The 12,000-pound lens, which was on display briefly at the World’s Fair in St Louis before being installed in 1902 in the Cape Fear Lighthouse, warning ships away from the dangerous Frying Pan Shoals, is now in storage.

The Cape Fear Lens is a First Order category of Fresnel lenses, so designated for its ability to deliver a beacon light miles out to sea. It was owned for a period of time by an antiques dealer in Wilmington N.C., who sold off pieces of it over the years, as souvenirs.

The foundation plans to exhibit the lens without replicating the missing pieces, to properly tell the story of what happened to it.

But some of the pieces have been returned, and foundation officials hope others who may have parts from the historic lens might be willing to return them. “Missing prisms and lenses have been finding their way home.
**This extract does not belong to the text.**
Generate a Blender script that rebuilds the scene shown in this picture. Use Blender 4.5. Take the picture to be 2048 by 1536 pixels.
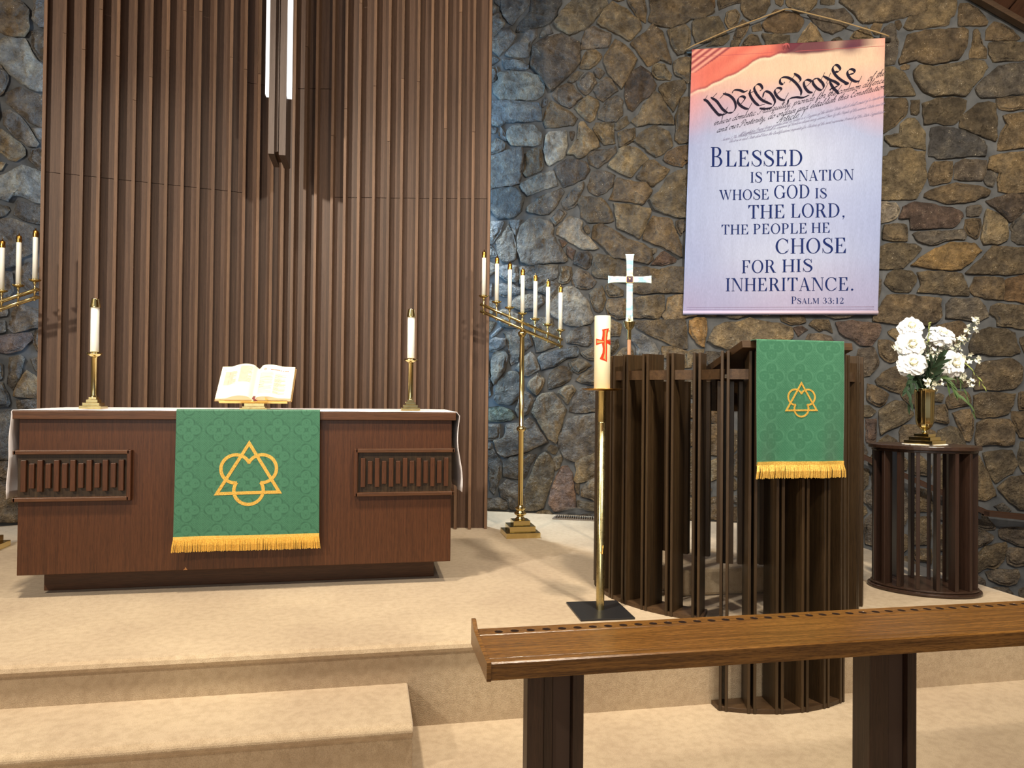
import bpy, bmesh, math, random
import numpy as np
from mathutils import Vector, Matrix, noise

random.seed(7)
for o in list(bpy.data.objects):
    bpy.data.objects.remove(o)
COL = bpy.context.scene.collection
SC = bpy.context.scene
R = math.radians
PI = math.pi

# ------------------------------------------------------------------ camera
F_PX = 1474.2
PSI, ROLL, PITCH, EYE = R(11.07), 0.0101, 0.0134, 1.14
fw = Vector((math.sin(PSI)*math.cos(PITCH), math.cos(PSI)*math.cos(PITCH), math.sin(PITCH)))
rt = Vector((math.cos(PSI), -math.sin(PSI), 0))
up = rt.cross(fw)
rt2 = rt*math.cos(ROLL) + up*math.sin(ROLL)
up2 = up*math.cos(ROLL) - rt*math.sin(ROLL)
cam = bpy.data.cameras.new('camera')
cam.sensor_width = 36
cam.lens = F_PX*36/2048
cam.clip_start = 0.05
camo = bpy.data.objects.new('camera', cam)
COL.objects.link(camo)
camo.matrix_world = Matrix(((rt2.x, up2.x, -fw.x, 0), (rt2.y, up2.y, -fw.y, 0), (rt2.z, up2.z, -fw.z, EYE), (0, 0, 0, 1)))
SC.camera = camo

# ------------------------------------------------------------------ world, lights, exposure
SC.view_settings.view_transform = 'Standard'
SC.view_settings.look = 'None'
SC.view_settings.gamma = 1
SC.view_settings.use_curve_mapping = False
SC.view_settings.exposure = 0.0
w = bpy.data.worlds.new('world')
SC.world = w
w.use_nodes = True
w.node_tree.nodes['Background'].inputs[0].default_value = (0.9, 0.92, 1.0, 1)
w.node_tree.nodes['Background'].inputs[1].default_value = 0.26

def area_light(name, loc, target, energy, col, sx, sy=None, shape='RECTANGLE', spread=180):
    l = bpy.data.lights.new(name, 'AREA')
    l.energy = energy
    l.color = col
    l.shape = shape
    l.size = sx
    if sy: l.size_y = sy
    l.spread = R(spread)
    o = bpy.data.objects.new(name, l)
    COL.objects.link(o)
    o.location = loc
    d = Vector(target) - Vector(loc)
    o.rotation_euler = d.to_track_quat('-Z', 'Y').to_euler()
    return o

WARM = (1.0, 0.89, 0.73)
# ceiling downlights over the chancel and the front of the nave
area_light('ceiling_downlight', (-1.3, 2.3, 5.8), (-1.1, 3.3, 0), 128, WARM, 0.4, shape='DISK', spread=105)
area_light('ceiling_downlight', (1.5, 2.0, 5.8), (1.6, 3.2, 0), 108, WARM, 0.4, shape='DISK', spread=105)
area_light('nave_spotlight', (-4.6, 0.0, 4.5), (-0.5, 6.2, 3.0), 165, WARM, 0.3, shape='DISK', spread=100)
area_light('nave_spotlight', (2.2, -0.4, 4.7), (3.9, 5.4, 3.1), 190, WARM, 0.3, shape='DISK', spread=100)
# broad frontal fill, added behind the camera
area_light('frontal_fill_light', (-2.5, -5.0, 2.4), (0.3, 5.0, 1.6), 150, (1.0, 0.94, 0.86), 4.5, 2.6)
# cool lamps hidden behind both ends of the wooden screen
area_light('screen_backlight', (0.62, 6.95, 2.6), (2.2, 6.45, 2.6), 60, (0.34, 0.66, 1.0), 0.12, 3.8)
area_light('screen_backlight', (-2.05, 6.95, 2.6), (-3.6, 6.4, 2.6), 45, (0.5, 0.72, 1.0), 0.12, 3.8)
area_light('screen_downlight', (0.70, 6.95, 3.4), (1.35, 6.35, 0.0), 22, (0.8, 0.92, 1.0), 0.12, 0.12, spread=80)

# ------------------------------------------------------------------ object helpers
def tag(o, label=None, cat=None, group=None, kind=None):
    if label: o['label'] = label
    if cat: o['category'] = cat
    if group: o['group'] = group
    if kind: o['kind'] = kind
    return o

def thing(name, label, cat, loc=(0, 0, 0), rz=0.0, group=None):
    o = bpy.data.objects.new(name, None)
    COL.objects.link(o)
    o.empty_display_size = 0.1
    o.location = loc
    o.rotation_euler = (0, 0, rz)
    return tag(o, label, cat, group)

class MB:
    def __init__(s):
        s.v = []; s.f = []; s.smooth = []; s.mats = []
    def add(s, vs, fs, smooth=False, mat=0):
        n = len(s.v)
        s.v += [tuple(p) for p in vs]
        s.f += [tuple(i+n for i in f) for f in fs]
        s.smooth += [smooth]*len(fs)
        s.mats += [mat]*len(fs)
        return s
    def box(s, x0, x1, y0, y1, z0, z1, mat=0):
        vs = [(x, y, z) for z in (z0, z1) for y in (y0, y1) for x in (x0, x1)]
        return s.add(vs, [(0, 2, 3, 1), (4, 5, 7, 6), (0, 1, 5, 4), (2, 6, 7, 3), (0, 4, 6, 2), (1, 3, 7, 5)], mat=mat)
    def obox(s, c, ux, uy, hx, hy, z0, z1, mat=0):   # box with plan axes ux, uy
        vs = []
        for z in (z0, z1):
            for b in (-hy, hy):
                for a in (-hx, hx):
                    vs.append((c[0]+ux[0]*a+uy[0]*b, c[1]+ux[1]*a+uy[1]*b, z))
        return s.add(vs, [(0, 2, 3, 1), (4, 5, 7, 6), (0, 1, 5, 4), (2, 6, 7, 3), (0, 4, 6, 2), (1, 3, 7, 5)], mat=mat)
    def lathe(s, prof, n=24, c=(0, 0, 0), smooth=True, sx=1, sy=1, rot=0, mat=0):
        vs = []
        for r, z in prof:
            for k in range(n):
                a = 2*PI*k/n
                x, y = math.cos(a)*r*sx, math.sin(a)*r*sy
                vs.append((c[0]+x*math.cos(rot)-y*math.sin(rot), c[1]+x*math.sin(rot)+y*math.cos(rot), c[2]+z))
        fs = []
        m = len(prof)
        for i in range(m-1):
            for k in range(n):
                fs.append((i*n+k, i*n+(k+1) % n, (i+1)*n+(k+1) % n, (i+1)*n+k))
        s.add(vs, fs, smooth, mat)
        s.add(vs[:n], [tuple(reversed(range(n)))], False, mat)
        s.add(vs[-n:], [tuple(range(n))], False, mat)
        return s
    def tube(s, pts, r, n=8, smooth=True, mat=0):
        pts = [Vector(p) for p in pts]
        rs = r if isinstance(r, (list, tuple)) else [r]*len(pts)
        vs = []
        for i, p in enumerate(pts):
            t = (pts[min(i+1, len(pts)-1)] - pts[max(i-1, 0)]).normalized()
            a = t.cross(Vector((0, 0, 1)))
            if a.length < 0.05: a = t.cross(Vector((0, 1, 0)))
            a.normalize(); b = t.cross(a)
            for k in range(n):
                q = 2*PI*k/n
                vs.append(p + a*math.cos(q)*rs[i] + b*math.sin(q)*rs[i])
        fs = []
        for i in range(len(pts)-1):
            for k in range(n):
                fs.append((i*n+k, i*n+(k+1) % n, (i+1)*n+(k+1) % n, (i+1)*n+k))
        fs.append(tuple(range(n))); fs.append(tuple(reversed(range((len(pts)-1)*n, len(pts)*n))))
        return s.add(vs, fs, smooth, mat)
    def prism(s, poly, z0, z1, f=None, mat=0):      # plan polygon extruded; f maps (x,y,z) to another frame
        n = len(poly)
        vs = [(x, y, z0) for x, y in poly]+[(x, y, z1) for x, y in poly]
        if f: vs = [f(*p) for p in vs]
        fs = [tuple(reversed(range(n))), tuple(range(n, 2*n))]
        fs += [(i, (i+1) % n, n+(i+1) % n, n+i) for i in range(n)]
        return s.add(vs, fs, mat=mat)
    def mesh(s, name, mats):
        m = bpy.data.meshes.new(name)
        m.from_pydata(s.v, [], s.f)
        for q in (mats if isinstance(mats, (list, tuple)) else [mats]):
            m.materials.append(q)
        m.polygons.foreach_set('use_smooth', s.smooth)
        m.polygons.foreach_set('material_index', s.mats)
        bm = bmesh.new(); bm.from_mesh(m)
        bmesh.ops.recalc_face_normals(bm, faces=bm.faces)
        bm.to_mesh(m); bm.free()
        m.update()
        return m
    def build(s, name, mats, parent=None, bevel=0, loc=None, rz=None, label=None, kind=None, seg=2):
        o = bpy.data.objects.new(name, s.mesh(name, mats))
        COL.objects.link(o)
        if parent: o.parent = parent
        if loc: o.location = loc
        if rz is not None: o.rotation_euler = (0, 0, rz)
        if bevel:
            b = o.modifiers.new('bevel', 'BEVEL'); b.width = bevel; b.segments = seg; b.limit_method = 'ANGLE'
        if label: o['label'] = label
        if kind: o['kind'] = kind
        return o

def raw_mesh(name, vs, fs, mat, parent=None, smooth=False, loc=None, kind=None, cols=None, rough=None):
    m = bpy.data.meshes.new(name)
    m.from_pydata([tuple(v) for v in vs], [], fs)
    m.materials.append(mat)
    if smooth: m.polygons.foreach_set('use_smooth', [True]*len(m.polygons))
    if cols is not None:
        a = m.color_attributes.new('print', 'FLOAT_COLOR', 'POINT')
        c = np.ones((len(vs), 4), dtype=np.float32); c[:, :3] = cols
        a.data.foreach_set('color', c.ravel())
    o = bpy.data.objects.new(name, m)
    COL.objects.link(o)
    if parent: o.parent = parent
    if loc: o.location = loc
    if kind: o['kind'] = kind
    return o

# ------------------------------------------------------------------ materials
def srgb(r, g, b):
    def f(c):
        c /= 255.0
        return c/12.92 if c <= 0.04045 else ((c+0.055)/1.055)**2.4
    return (f(r), f(g), f(b), 1)

def newmat(name, col=(0.5, 0.5, 0.5, 1), rough=0.5, metal=0.0):
    m = bpy.data.materials.new(name)
    m.use_nodes = True
    nt = m.node_tree
    b = nt.nodes['Principled BSDF']
    b.inputs['Base Color'].default_value = col
    b.inputs['Roughness'].default_value = rough
    b.inputs['Metallic'].default_value = metal
    return m, nt, b

def N(nt, t, **k):
    n = nt.nodes.new(t)
    for a, v in k.items():
        setattr(n, a, v)
    return n

def ramp(nt, stops):
    n = nt.nodes.new('ShaderNodeValToRGB')
    e = n.color_ramp.elements
    while len(e) < len(stops): e.new(0.5)
    for i, (p, c) in enumerate(stops):
        e[i].position = p; e[i].color = c
    return n

def wood(name, dark, light, axis='Z', rough=0.45, scale=1.0, spec=0.35, var=0.25, fleck=0.5, bump=0.15):
    m, nt, b = newmat(name, light, rough)
    L = nt.links.new
    tc = N(nt, 'ShaderNodeTexCoord'); oi = N(nt, 'ShaderNodeObjectInfo')
    off = N(nt, 'ShaderNodeVectorMath', operation='SCALE'); off.inputs[0].default_value = (13.1, 7.7, 5.3)
    L(oi.outputs['Random'], off.inputs['Scale'])
    add = N(nt, 'ShaderNodeVectorMath', operation='ADD'); L(tc.outputs['Object'], add.inputs[0]); L(off.outputs[0], add.inputs[1])
    mp = N(nt, 'ShaderNodeMapping'); L(add.outputs[0], mp.inputs[0])
    s = [46*scale]*3
    s['XYZ'.index(axis)] = 1.1*scale
    mp.inputs['Scale'].default_value = s
    n1 = N(nt, 'ShaderNodeTexNoise'); n1.inputs['Scale'].default_value = 1.0; n1.inputs['Detail'].default_value = 6; n1.inputs['Roughness'].default_value = 0.6
    L(mp.outputs[0], n1.inputs['Vector'])
    mp2 = N(nt, 'ShaderNodeMapping'); L(add.outputs[0], mp2.inputs[0])
    s = [230*scale]*3; s['XYZ'.index(axis)] = 12*scale
    mp2.inputs['Scale'].default_value = s
    n2 = N(nt, 'ShaderNodeTexNoise'); n2.inputs['Detail'].default_value = 3
    n2.inputs['Scale'].default_value = 1.0
    L(mp2.outputs[0], n2.inputs['Vector'])
    mid = tuple((dark[i]+light[i])/2 for i in range(3))+(1,)
    cr = ramp(nt, [(0.25, dark), (0.5, mid), (0.8, light)])
    L(n1.outputs['Fac'], cr.inputs[0])
    fl = ramp(nt, [(0.38, (0.45, 0.42, 0.4, 1)), (0.52, (1, 1, 1, 1))])
    L(n2.outputs['Fac'], fl.inputs[0])
    mx = N(nt, 'ShaderNodeMix', data_type='RGBA', blend_type='MULTIPLY'); mx.inputs[0].default_value = fleck
    L(cr.outputs[0], mx.inputs[6]); L(fl.outputs[0], mx.inputs[7])
    hs = N(nt, 'ShaderNodeHueSaturation'); L(mx.outputs[2], hs.inputs['Color'])
    mr = N(nt, 'ShaderNodeMapRange'); mr.inputs['To Min'].default_value = 1-var; mr.inputs['To Max'].default_value = 1+var
    L(oi.outputs['Random'], mr.inputs['Value']); L(mr.outputs[0], hs.inputs['Value'])
    L(hs.outputs[0], b.inputs['Base Color'])
    bp = N(nt, 'ShaderNodeBump'); bp.inputs['Strength'].default_value = bump; bp.inputs['Distance'].default_value = 0.002
    L(n2.outputs['Fac'], bp.inputs['Height']); L(bp.outputs[0], b.inputs['Normal'])
    b.inputs['Specular IOR Level'].default_value = spec
    return m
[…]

The stories and the people behind their return are cherished,” says Kim Gottshall, the Chair of the Fresnel Lens Committee.  “Each individual experience is a part of the fabric in the life of the Fresnel Lens, and we are determined to remember and share them for future generations.”

Some of the missing pieces are large panels, such as the one returned by Wes Lassiter. Others are small glass blocks that were removed from the lens structure and sold as paperweights.

The foundation is in the process of designing a new exhibit building for its Smith Island Museum that will feature the Cape Fear Lighthouse light. The foundation also maintains the 1817 Old Baldy lighthouse, the only Federal Oct0gon Lighthouse made of brick in the United States.  Old Baldy is also the oldest standing lighthouse in North Carolina.